═══ GIVEN DATA
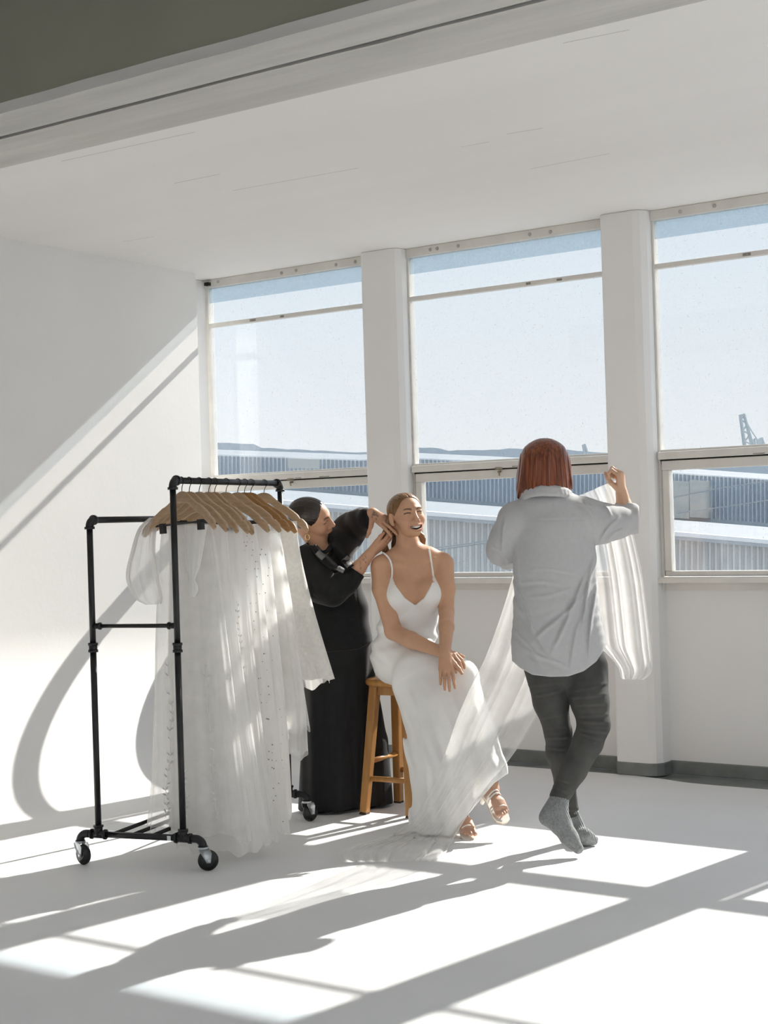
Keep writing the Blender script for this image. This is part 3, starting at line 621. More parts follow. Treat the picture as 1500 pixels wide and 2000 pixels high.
MB().grid(garment_grid(0.80, 0.03, [(0.80, 0.14, 0.22, 0.07, 0.015), (0.72, 0.15, 0.255, 0.085, 0.02), (0.635, 0.165, 0.272, 0.09, 0.02)], 26, 0.008, 43, nz=12, na=220), closed=True).build('petticoat', M_TULLE, d7, smooth=True)

# ------------------------------------------------------------------ stool
M_STOOL = mat('honey_pine', (0.50, 0.25, 0.075), 0.38, 0.45, col2=(0.38, 0.175, 0.05), vscale=7, stretch=(6, 6, 0.7), bump=0.05, bscale=60)
M_SCUFF = mat('scuffed_foot', (0.10, 0.07, 0.05), 0.6, var=0.3)
STC = np.array([-4.170, 5.807, 0]); stool = empty('bar_stool', STC); tag(stool, 'honey coloured wooden stool that the woman in the white slip dress sits on', 'stool')
ang0 = 0.10; SX = np.array([math.cos(ang0), math.sin(ang0), 0]); SY = np.array([-math.sin(ang0), math.cos(ang0), 0])
def sp(a, b, z): return SX*a + SY*b + RZ*z
seat = MB().lathe([(0.0, 0.575), (0.150, 0.575), (0.162, 0.583), (0.165, 0.595), (0.160, 0.606), (0.13, 0.610), (0.0, 0.606)], (0, 0, 0), (0, 0, 1), 48); seat.build('seat', M_STOOL, stool, smooth=True)
def bar4(p0, p1, w0, d0, w1, d1):
    T = (p1-p0)/np.linalg.norm(p1-p0); a = SX-T*(SX@T); a /= np.linalg.norm(a); b = np.cross(T, a)
    return MB().add([p+a*i*w/2+b*j*d/2 for p, w, d in ((p0, w0, d0), (p1, w1, d1)) for i, j in ((-1, -1), (1, -1), (1, 1), (-1, 1))],
                    [(3, 2, 1, 0), (4, 5, 6, 7)] + [(i, (i+1) % 4, 4+(i+1) % 4, 4+i) for i in range(4)])
FT = {}
for i, (a, b) in enumerate(((-1, -1), (1, -1), (1, 1), (-1, 1))):
    p0 = sp(a*0.080, b*0.095, 0.576); p1 = sp(a*0.120, b*0.155, 0.008); FT[(a, b)] = (p0, p1)
    bar4(p0, p1, 0.042, 0.042, 0.036, 0.036).build('leg', M_STOOL, stool, bevel=0.004)
    bar4(p1, p1-RZ*0.008, 0.036, 0.036, 0.034, 0.034).build('foot_pad', M_SCUFF, stool)
def leg_at(a, b, z):
    p0, p1 = FT[(a, b)]; t = (p0[2]-z)/(p0[2]-p1[2]); return p0+(p1-p0)*t
for (q, r_, z) in (((-1, -1), (1, -1), 0.16), ((1, -1), (1, 1), 0.20), ((1, 1), (-1, 1), 0.16), ((-1, 1), (-1, -1), 0.235)):
    MB().tube([leg_at(*q, z), leg_at(*r_, z)], [0.0125, 0.0125], 12).build('rung', M_STOOL, stool, smooth=True)
for (q, r_) in (((-1, -1), (1, -1)), ((1, -1), (1, 1)), ((1, 1), (-1, 1)), ((-1, 1), (-1, -1))):
    bar4(leg_at(*q, 0.555), leg_at(*r_, 0.555), 0.02, 0.04, 0.02, 0.04).build('apron', M_STOOL, stool)

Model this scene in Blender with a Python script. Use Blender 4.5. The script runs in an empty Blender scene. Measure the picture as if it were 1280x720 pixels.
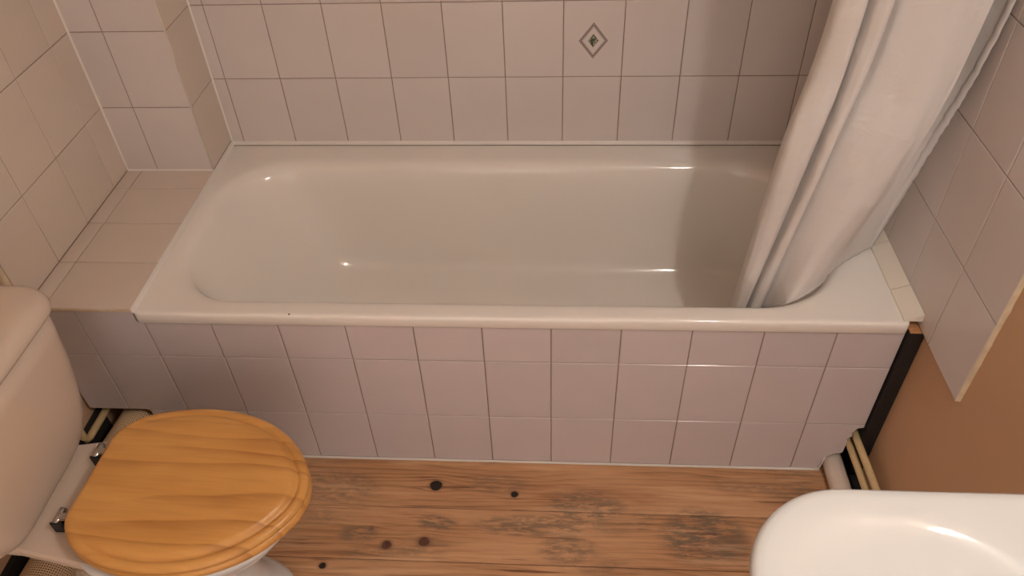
══════
_TO DO_
Look back over the material above and state how many lines hold the word "empty". Write the number and nothing else.

_RESULT FOR THIS EXERCISE_
2